**Task statement:**
Count how many lines in the material below hold the word "parts"; the reply is that number alone.

**Recorded information:**
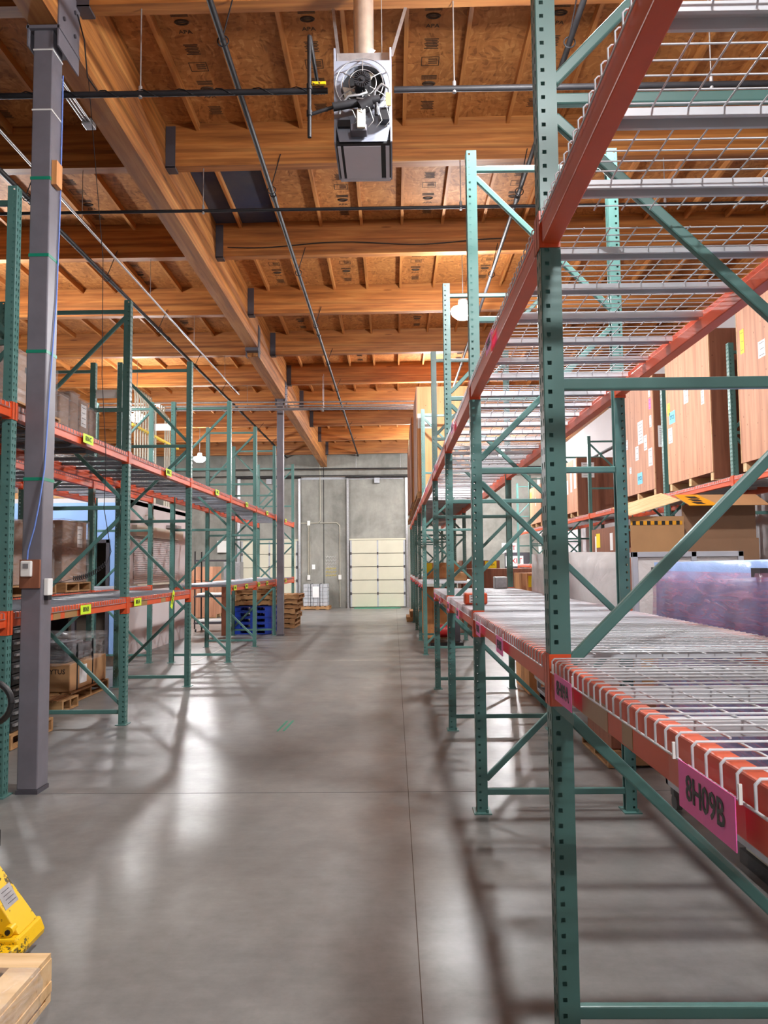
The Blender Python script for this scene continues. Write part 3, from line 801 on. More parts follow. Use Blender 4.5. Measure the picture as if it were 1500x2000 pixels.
# top draft hood
part(MB().box(hx0 + .02, hx1 - .02, hy0 + .05, hy1 - .05, hz1 - .09, hz1 - .005), 'draft_hood', M['galv'], ht)
part(MB().cyl((hc + .0, hy0 + .28, hz1 - .02), (hc, hy0 + .28, roofz(hc, 5.7) + .03), .078, 20).torus((hc, hy0 + .28, hz1 + .06), .08, .006, 'Z', 24, 6), 'flue_pipe', M['duct'], ht)
part(MB().bar((hc + .03, hy0 + .2, hz1 + .07), (hc + .07, hy0 + .23, hz1 + .15), .05, .001, (0, 1, 0)), 'flue_sticker', M['paper'], ht)
# bottom outlet with panel and dark slots
b = MB(); b.box(hx0 + .012, hx1 - .012, hy0 + .02, hy1, hz0 - .004, hz0 + .02); part(b, 'bottom_frame', M['heater_dark'], ht)
parts(MB().box(hx0 + .065, hx1 - .085, hy0 + .05, hy1 - .03, hz0 - .012, hz0 - .004).box(hx0 + .022, hx0 + .045, hy0 + .05, hy1 - .03, hz0 - .012, hz0 - .004).box(hx1 - .05, hx1 - .022, hy0 + .05, hy1 - .03, hz0 - .012, hz0 - .004).box(hx0 + .014, hx1 - .014, hy1 - .04, hy1, hz0 - .014, hz0 - .003), 'outlet_panel', M['heater_panel'], ht)
# gas train
gp = MB().cyl((hx0 - .17, hy0 - .10, 4.70), (hx0 - .17, hy0 - .10, 5.46), .015, 10).cyl((hx0 - .17, hy0 - .10, 4.87), (hx0 + .02, hy0 - .10, 4.93), .013, 10)
gp.tube([(hx0 - .17, hy0 - .10, 5.46), (hx0 - .17, hy0 - .04, 5.5), (hx0 - .17, 5.9, 5.5)], .015, 10)
for z in (5.08, 4.88): gp.cyl((hx0 - .17, hy0 - .10, z - .02), (hx0 - .17, hy0 - .10, z + .02), .021, 10)
gas = part(gp, 'gas_pipe', M['black'], ht)
part(MB().box(hx0 - .15, hx0 - .05, hy0 - .12, hy0 - .10, 5.088, 5.108), 'lever_handle', M['yellow'], gas, 'yellow lever handle')
gv = MB().cyl((hx0 + .0, hy0 - .10, 4.925), (hx1 - .09, hy0 - .07, 5.0), .03, 12).cyl((hc - .02, hy0 - .09, 4.92), (hc + .06, hy0 - .09, 4.965), .05, 14)
gv.box(hx1 - .09, hx1 - .02, hy0 - .08, hy0 - .01, 4.84, 4.93).cyl((hc + .1, hy0 - .1, 4.86), (hc + .1, hy0 - .1, 4.95), .014, 8)
gv.box(hx0 + .03, hx0 + .12, hy0 - .03, hy0 - .002, 4.82, 4.87)
parts(gv, 'gas_valve', M['black'], ht)
part(MB().box(hc - .04, hc + .02, hy0 - .12, hy0 - .02, 4.76, 4.9), 'control_module', M['beige'], ht, bevel=.004)
part(MB().box(hc - .09, hc + .03, hy0 - .1, hy0 - .01, 4.745, 4.80), 'regulator', M['steel_dark'], ht, bevel=.008)
hs = MB()
hs.tube([(hc + .02, hy0 - .05, fz - .06), (hc + .03, hy0 - .1, fz - .11), (hc - .02, hy0 - .12, fz - .14), (hc - .1, hy0 - .11, fz - .14), (hc - .15, hy0 - .1, fz - .19), (hc - .17, hy0 - .07, fz - .25)], .009, 8)
hs.tube([(hc + .08, hy0 - .06, fz - .16), (hc + .09, hy0 - .1, fz - .1), (hc + .14, hy0 - .11, fz - .055), (hc + .19, hy0 - .1, fz - .08), (hc + .2, hy0 - .08, fz - .16), (hc + .19, hy0 - .05, fz - .24)], .010, 8)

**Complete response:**
3